Monday, May 7, 2012

From Anna:


I found it interesting that photography has been playing such a major role in painting and continues to do so.  I never really gave it much thought, but after taking this class, I realized that most of contemporary painters are borrowing directly from photographic images and very few are actually studying the figure, the landscape, etc. by observation.  We live in an age when the romantic beauty of nature or human form is not such a cool thing to worship whether it is in painting, music or other form of art.  We are trying to distort it and find new unconventional beauty in everything that surrounds us.  Photography and Photoshop make it all so more tempting and inviting to take images apart and reassemble.  I am not an advocate for revival of the naturalist beauty aesthetic, but I am just curious when this era of ugly truth in art will be over.  What has been traditionally thought of as the ugly things in life that we currently see in art such as violence, pornography, and poverty are deemed beautiful and meaningful now and have been for a while.  I do feel that they are in a way more interesting and more beautiful than some of the straightforward, conventional types of beauty that we discard; yet, I think this is a social, economic and political issue.  The United States is a wealthy country and most artists here grow up in a somewhat predictably comfortable atmosphere.  Few are severely malnourished or physically and emotionally scarred by the societal problems.  In other countries, for example in India, that is not the case.  For instance, when "Slumdog Millionaire" won the Oscar prize in the States, very few people in India wanted to see this movie, because  it portrayed their bitter survival so vividly.  Most people in India want to see happiness and beauty in their art, not poverty and despair that surrounds them in daily life.  I just wanted to share this thought and observation and wondering what others think about such trends in art.

1 comment:

  1. We live in a time when painting education is seriously debating the need to learn traditional forms of painting.
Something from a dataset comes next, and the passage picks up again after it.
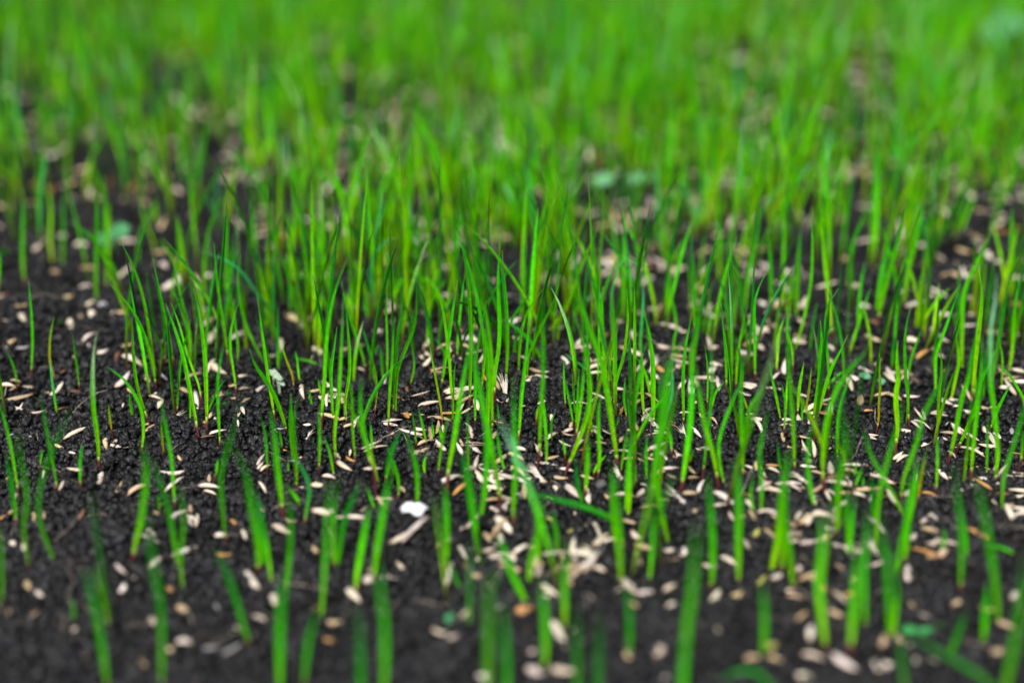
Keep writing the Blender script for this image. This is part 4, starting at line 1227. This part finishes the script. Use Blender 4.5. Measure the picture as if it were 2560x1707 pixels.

Is it still relevant to paint the landscape from life? is it still nessesary to have taken figure painting classes? Why, when drawing has been so easily co-opted by photography? I'm not convinced it is entirely socio-economic, or even about a contemporary notion of beauty. Perhaps a divide is occuring on either side of the issue; there are those who would ask "why make things harder?" and those that wpould ask "why make things easier?" we have theses technologies availble to us, and artists have long known the beauty of the world exists in all things. Renegotiating the currently accepted notions of beauty has a lot to do with the sifting of infinite information cultivated and encouraged on the internet. Art, beauty, culture, even your example of "Slumdog Millionaire", are all still sore from the rapid expansion of web.